Marriage and more
On Wednesday, 24 May 1876, Timothy married Emma Maddox (b. 1850), the eldest child of Isaac and Mary Maddox, of Owlbury, Bishop’s Castle and Plas Madoc. I am told Emma (left) inherited five farms, ten cottages as well as Owlbury Hall and Plas Madoc (1000-1500 acres) and she owned the mill at Snead. She and Timothy had six children: Morgan Maddox, born 21 February 1877, Nesta Mary, born 1878, Llewelyn Issac Gethin, born 31 March 1879 [St. Asaph, 1879 2nd qt], Hugh, born in 1882 [St. Asaph, 1882, 1st qtr], John Gurth, born 2 August 1883 and Gwendolen Morfydd, born in 1887 [St Asaph 1887, 2nd qt]. The family name became ‘Morgan-Owen’ though civil records sometimes appear under the name of ‘Owen’.

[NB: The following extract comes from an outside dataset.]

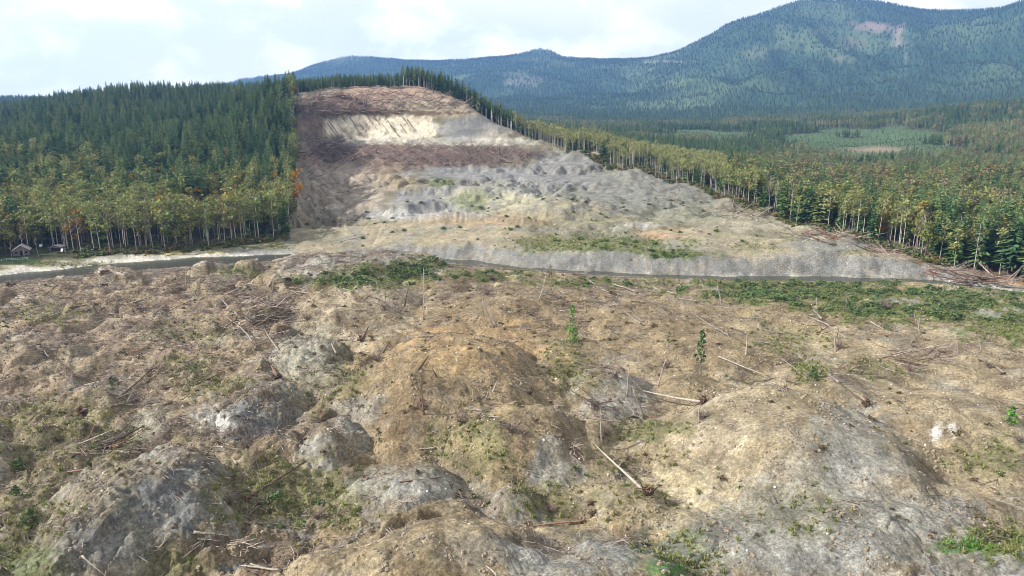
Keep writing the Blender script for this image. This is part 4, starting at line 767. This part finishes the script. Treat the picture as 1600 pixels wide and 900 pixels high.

In 1877 Timothy transferred to the Flint and Denbigh District on a salary of £1500 a year. The district included Adwy Coedpoeth British School where children of his sister, Sarah Ann Shelby, were taught. Its log/diary has many mentions of Timothy and on one occasion Emma presented the school prizes. (Click here to see extracts from this log.)
Timothy was very much of the upper classes with great self-assurance and a degree of arrogance; in church in Montgomery he sat as ‘the squire’ in front of the pulpit and hummed if the vicar said something with which he disagreed. If the sermon lasted more than ten minutes he would take out his watch and tap it. When the congregation stood for the vicar, he remained seated, being of the opinion that he was at least the vicar’s equal (amongst other things Timothy had better degrees!).
Throughout his adult life Timothy took an active and prominent part in local life. He sat on the Montgomeryshire Bench as a JP serving in the magistrates’ courts and at the County Quarter Sessions. At the Eisteddfod Gafeirol Mon in August 1878, he was an adjudicator and also gave an address. He was extremely patriotic and demonstrated this whenever occasion permitted. He celebrated the Queen’s Jubilee with a huge bonfire on the Voel, one of the Clwydiau peaks. In 1894 Prince Edward (later Edward VII) and Princess Alexandra visited Rhyl to lay a foundation stone and Timothy organised a tea and concert for about five hundred of the neighbourhood’s aged poor. In 1911, he was chosen to represent TCD at the laying of the foundation stone of the National Library of Wales by King George V and Queen Mary, an occasion marked by a twenty-one gun salute from an eight warship flotilla in Cardigan Bay.